1924 [77] Marlon Brando, Omaha NE, huge actor (Oscars-“The Godfather”, “On the Waterfront”) NEXT FILM: The Robert De Niro heist flick “The Score” opening this JULY
1942 [59] Wayne Newton, Roanoke VA, Vegas lounge singer (“Danke Schöen”) who declared bankruptcy in ‘92, yet was once listed in Guinness Records as world’s highest-paid entertainer
1958 [43] Alec Baldwin, Massapequa NY, film actor (“Ghosts of Mississippi”)/Kim Basinger’s estranged husband NEXT FILM: The war epic “Pearl Harbor” opening MAY 25
1959 [42] David Hyde Pierce, Saratoga Springs NY, TV actor (3 Emmys as Niles Crane-“Frasier”)
1961 [40] Eddie Murphy, Brooklyn NY, film actor (“Bowfinger”, “Nutty Professor I & II”) NEXT FILM: “Dr Doolittle 2” opening JUNE 22
BS REASONS TO PARTY . . .
TODAY is “Don’t Go to Work Unless It’s Fun Day”, a day when we’re encouraged to ENJOY work, not just endure it, even though 66% of us say we’re unhappy with our jobs.
TODAY is “Armenian Appreciation Day”, when we thank them for, um . . .
ON THIS DAY . . .
1991 [10] UN Security Council passes resolution ending ‘Gulf War’
1995 [06] Pamela Wallin axed from CBC “Prime Time News” (best thing that ever happened to her as she now owns her own production company producing multi-media ‘content’)
TODAY’S RECORDS . . .
1981 [20] One-legged Arnie Boldt of Saskatoon jumps 6′-8¼” (now in Canadian Sports Hall of Fame)
1984 [17] Opening of Lulu’s Roadhouse with world’s longest bar at 340 feet (Kitchener ON)
1985 [16] Vic Elliot pockets 15,780 pool balls in 24 hours in London ENG
AND REMEMBER . . .
[Wed] Thank You, School Librarian Day
[Apr 13] Friday the 13th
Golden Rule Week
International Twit Award Month
BULL’S BITS . . .
BS SFX THEATER:
You read the story line-by-line while a caller or guest provides the SFX. Today’s story is . . .
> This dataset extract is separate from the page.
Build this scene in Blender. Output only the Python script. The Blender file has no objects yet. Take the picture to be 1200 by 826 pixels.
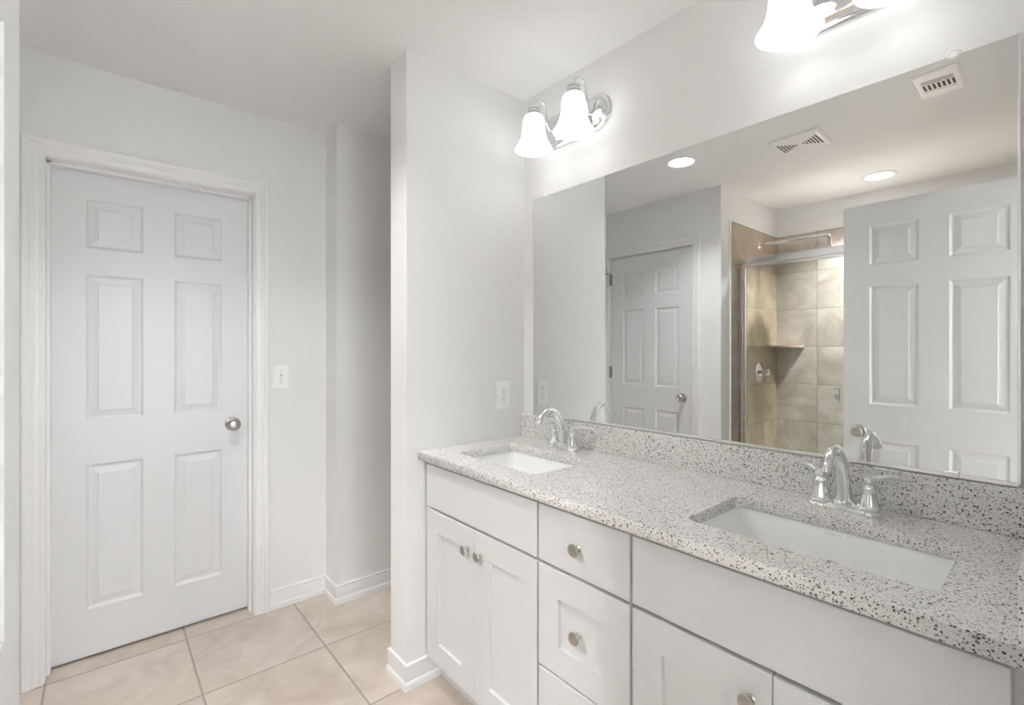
import bpy, bmesh, math, random
from mathutils import Vector, Matrix
PI = math.pi
SC = bpy.context.scene
C = SC.collection
random.seed(7)

# ------------------------------------------------------------------ camera
YAW = 49.4006            # viewing direction, degrees from +X towards +Y
EYE = 1.2998
F_PX, CY = 561.71, 408.36
cam_d = bpy.data.cameras.new('camera')
cam = bpy.data.objects.new('camera', cam_d); C.objects.link(cam)
cam_d.sensor_fit = 'HORIZONTAL'; cam_d.sensor_width = 36.0
cam_d.lens = 36.0 * F_PX / 1200
cam_d.shift_y = -(413 - CY) / 1200
cam_d.clip_start = 0.02
cam.location = (0, 0, EYE)
cam.rotation_euler = (PI / 2, 0, math.radians(YAW - 90))
SC.camera = cam

# ------------------------------------------------------------------ light and exposure
W = bpy.data.worlds.new('world'); SC.world = W; W.use_nodes = True
W.node_tree.nodes['Background'].inputs[0].default_value = (0.92, 0.96, 1.0, 1)
W.node_tree.nodes['Background'].inputs[1].default_value = 1.0
SC.view_settings.view_transform = 'Standard'
SC.view_settings.look = 'None'
SC.view_settings.gamma = 1.0
SC.view_settings.use_curve_mapping = False
SC.view_settings.exposure = 0.90
SC.cycles.use_denoising = True
SC.cycles.max_bounces = 14
SC.cycles.diffuse_bounces = 8
SC.cycles.glossy_bounces = 8
SC.cycles.transparent_max_bounces = 12
SC.cycles.sample_clamp_indirect = 6
BULB_E = 4.2      # vanity bulbs
SHADE_E = 0.9     # frosted shades, glow of the glass
CAN_W = 4.4        # recessed ceiling lights
FILL_W = 800.0       # added fill light behind the camera
SHOWER_W = 20.0

def area_light(name, loc, rot, sx, sy, power, col=(1, 1, 1), shape='RECTANGLE', spread=None):
    d = bpy.data.lights.new(name, 'AREA'); d.shape = shape; d.size = sx
    if shape in ('RECTANGLE', 'ELLIPSE'): d.size_y = sy
    d.energy = power; d.color = col
    if spread: d.spread = math.radians(spread)
    o = bpy.data.objects.new(name, d); C.objects.link(o)
    o.location = loc; o.rotation_euler = rot
    return o
# added fill light in the unseen bedroom, behind the doorway the camera stands in
area_light('added_fill_light', (0.3, -2.86, 1.45), (PI / 2, 0, PI), 1.7, 1.4, FILL_W, (0.93, 0.97, 1.0))

# ------------------------------------------------------------------ materials
def mat(name, col=(.8, .8, .8), rough=.5, metal=0.0, spec=None):
    m = bpy.data.materials.new(name); m.use_nodes = True
    b = m.node_tree.nodes['Principled BSDF']
    b.inputs['Base Color'].default_value = (*col, 1)
    b.inputs['Roughness'].default_value = rough
    b.inputs['Metallic'].default_value = metal
    if spec is not None: b.inputs['Specular IOR Level'].default_value = spec
    return m
def nt(m):
    t = m.node_tree
    return t, t.nodes, t.links, t.nodes['Principled BSDF']
def N(ns, kind, **kw):
    n = ns.new(kind)
    for k, v in kw.items():
        if k in n.inputs: n.inputs[k].default_value = v
        else: setattr(n, k, v)
    return n
def bump_noise(m, scale, strength, dist, detail=2.0, rough=.5):
    t, ns, L, b = nt(m)
    tc = ns.new('ShaderNodeTexCoord')
    n = N(ns, 'ShaderNodeTexNoise', Scale=scale, Detail=detail, Roughness=rough)
    bp = N(ns, 'ShaderNodeBump', Strength=strength, Distance=dist)
    L.new(tc.outputs['Object'], n.inputs['Vector'])
    L.new(n.outputs['Fac'], bp.inputs['Height']); L.new(bp.outputs['Normal'], b.inputs['Normal'])

M = {}
M['wall'] = mat('painted_drywall', (.80, .80, .797), .62); bump_noise(M['wall'], 150, .35, .0022)
M['ceiling'] = mat('textured_ceiling_paint', (.87, .87, .868), .8); bump_noise(M['ceiling'], 120, .35, .003)
M['trim'] = mat('white_trim_paint', (.84, .84, .845), .33)
M['door'] = mat('white_door_paint', (.73, .732, .745), .38)
M['cab'] = mat('white_cabinet_paint', (.66, .664, .672), .36)
M['gap'] = mat('cabinet_face_frame', (.60, .60, .60), .5)
M['nickel'] = mat('brushed_nickel', (.52, .49, .45), .28, 1.0)
M['hinge'] = mat('dull_hinge_metal', (.34, .33, .31), .38, 1.0)
M['chrome'] = mat('polished_chrome', (.82, .83, .84), .06, 1.0)
M['alu'] = mat('bright_aluminium', (.88, .88, .88), .22, 1.0)
M['mirror'] = mat('mirror_glass', (.80, .808, .802), .0, 1.0)
M['porcelain'] = mat('white_porcelain', (.90, .905, .90), .08)
M['plastic'] = mat('white_plastic', (.90, .90, .895), .3)
M['slot'] = mat('dark_slot', (.05, .05, .05), .6)
M['shade_slot'] = mat('grey_slot', (.12, .12, .12), .6)
M['bulb'] = mat('lamp_bulb', (1, 1, 1), .4)
M['pan'] = mat('shower_pan_acrylic', (.75, .74, .72), .25)
M['stone_shelf'] = mat('corner_shelf_stone', (.46, .38, .29), .3)
M['hair'] = mat('dark_gasket', (.10, .10, .095), .6)
M['logo'] = mat('grey_lettering', (.50, .50, .50), .4)

def emission_add(m, e, col=(1, .975, .94)):
    b = m.node_tree.nodes['Principled BSDF']
    b.inputs['Emission Color'].default_value = (*col, 1); b.inputs['Emission Strength'].default_value = e
emission_add(M['bulb'], BULB_E)
M['lens'] = mat('recessed_light_lens', (1, 1, 1), .5); emission_add(M['lens'], 9.0, (1, .97, .93))

# frosted glass shade: passes and scatters light
m = bpy.data.materials.new('frosted_glass_shade'); m.use_nodes = True
t = m.node_tree; t.nodes.clear()
o_ = t.nodes.new('ShaderNodeOutputMaterial'); mx = t.nodes.new('ShaderNodeMixShader'); ad = t.nodes.new('ShaderNodeAddShader')
tr = t.nodes.new('ShaderNodeBsdfTranslucent'); pr = t.nodes.new('ShaderNodeBsdfPrincipled'); em = t.nodes.new('ShaderNodeEmission')
tr.inputs[0].default_value = (.55, .55, .54, 1); pr.inputs['Base Color'].default_value = (.8, .8, .79, 1); pr.inputs['Roughness'].default_value = .25
em.inputs[0].default_value = (.97, .985, 1, 1); em.inputs[1].default_value = SHADE_E
mx.inputs[0].default_value = .6
t.links.new(tr.outputs[0], mx.inputs[1]); t.links.new(pr.outputs[0], mx.inputs[2])
t.links.new(mx.outputs[0], ad.inputs[0]); t.links.new(em.outputs[0], ad.inputs[1]); t.links.new(ad.outputs[0], o_.inputs[0])
M['shade'] = m

# clear shower glass
m = bpy.data.materials.new('clear_shower_glass'); m.use_nodes = True
t = m.node_tree; t.nodes.clear()
o_ = t.nodes.new('ShaderNodeOutputMaterial'); mx = t.nodes.new('ShaderNodeMixShader')
tp = t.nodes.new('ShaderNodeBsdfTransparent'); gl = t.nodes.new('ShaderNodeBsdfGlossy'); fr = t.nodes.new('ShaderNodeFresnel')
tp.inputs[0].default_value = (.93, .955, .945, 1); gl.inputs['Roughness'].default_value = .01; fr.inputs[0].default_value = 1.5
t.links.new(fr.outputs[0], mx.inputs[0]); t.links.new(tp.outputs[0], mx.inputs[1]); t.links.new(gl.outputs[0], mx.inputs[2]); t.links.new(mx.outputs[0], o_.inputs[0])
M['glass'] = m

# speckled quartz counter
m = mat('speckled_quartz', rough=.16); t, ns, L, b = nt(m)
tc = ns.new('ShaderNodeTexCoord')
base = ns.new('ShaderNodeRGB'); base.outputs[0].default_value = (.78, .775, .76, 1)
cur = base.outputs[0]
def chips(cur, scale, thr_lo, thr_hi, pick, col, seed, soft=.03):
    mp = ns.new('ShaderNodeMapping'); mp.inputs['Location'].default_value = (seed, seed * 1.7, seed * .6)
    nz = N(ns, 'ShaderNodeTexNoise', Scale=scale * 1.3, Detail=1.0)
    mv = N(ns, 'ShaderNodeMixRGB', blend_type='ADD'); mv.inputs[0].default_value = .006 * 100 / scale
    L.new(tc.outputs['Object'], mp.inputs[0]); L.new(tc.outputs['Object'], nz.inputs['Vector'])
    L.new(mp.outputs[0], mv.inputs[1]); L.new(nz.outputs['Color'], mv.inputs[2])
    v = N(ns, 'ShaderNodeTexVoronoi', Scale=scale); v.feature = 'F1'
    L.new(mv.outputs[0], v.inputs['Vector'])
    sep = ns.new('ShaderNodeSeparateColor'); L.new(v.outputs['Color'], sep.inputs[0])
    rad = N(ns, 'ShaderNodeMapRange'); rad.inputs[3].default_value = thr_lo; rad.inputs[4].default_value = thr_hi
    L.new(sep.outputs[0], rad.inputs[0])
    sub = N(ns, 'ShaderNodeMath', operation='SUBTRACT'); L.new(rad.outputs[0], sub.inputs[0]); L.new(v.outputs['Distance'], sub.inputs[1])
    ss = ns.new('ShaderNodeMapRange'); ss.inputs[1].default_value = 0; ss.inputs[2].default_value = soft
    L.new(sub.outputs[0], ss.inputs[0])
    pk = N(ns, 'ShaderNodeMath', operation='LESS_THAN'); pk.inputs[1].default_value = pick; L.new(sep.outputs[1], pk.inputs[0])
    mu = N(ns, 'ShaderNodeMath', operation='MULTIPLY'); L.new(ss.outputs[0], mu.inputs[0]); L.new(pk.outputs[0], mu.inputs[1])
    mc = N(ns, 'ShaderNodeMixRGB'); L.new(mu.outputs[0], mc.inputs[0]); L.new(cur, mc.inputs[1])
    if callable(col): L.new(col(sep), mc.inputs[2])
    else: mc.inputs[2].default_value = (*col, 1)
    return mc.outputs[0]
def brownish(sep):
    r = ns.new('ShaderNodeValToRGB'); e = r.color_ramp.elements
    e[0].position = 0; e[0].color = (.085, .07, .06, 1); e[1].position = 1; e[1].color = (.27, .235, .195, 1)
    q = e.new(.5); q.color = (.15, .14, .13, 1)
    L.new(sep.outputs[2], r.inputs[0]); return r.outputs[0]
cur = chips(cur, 360, .2, .55, .50, (.86, .85, .83), 3.1)
cur = chips(cur, 460, .2, .50, .50, (.40, .39, .37), 9.7)
cur = chips(cur, 300, .2, .52, .40, (.24, .225, .20), 5.3)
cur = chips(cur, 200, .15, .50, .36, brownish, 1.3)
cur = chips(cur, 125, .10, .42, .12, brownish, 7.9)
cur = chips(cur, 110, .12, .36, .14, (.82, .80, .76), 12.3)
L.new(cur, b.inputs['Base Color'])
M['quartz'] = m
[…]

“THE KIDDIE BIRTHDAY PARTY”
The doorbell rings as guests arrive for your 8-year-old’s birthday party. (SFX) Your daughter and her friends scream when they see each other. (SFX) The goofy clown you hired tries to make the kids laugh. (SFX) He accomplishes the opposite. (SFX) Time to play ‘Pin the Tail on the Donkey’, so you blindfold a kid and spin her around, making her really, really dizzy. (SFX) She ends up pinning the tail on you. (SFX) After everyone sings “Happy Birthday” (SFX), all the kids help blow out the candles (SFX), then argue about who gets a piece with a flower on it. (SFX) And lucky you — you end up with the piece with spit all over it. (SFX)
BS AMAZING FACT:
The NCAA ‘Final Four’ tournament is the 2nd-biggest betting event of the year after the Super Bowl.
BS TAG LINE:
My cat was on a roll this morning. There’s toilet paper from one end of the house to the other.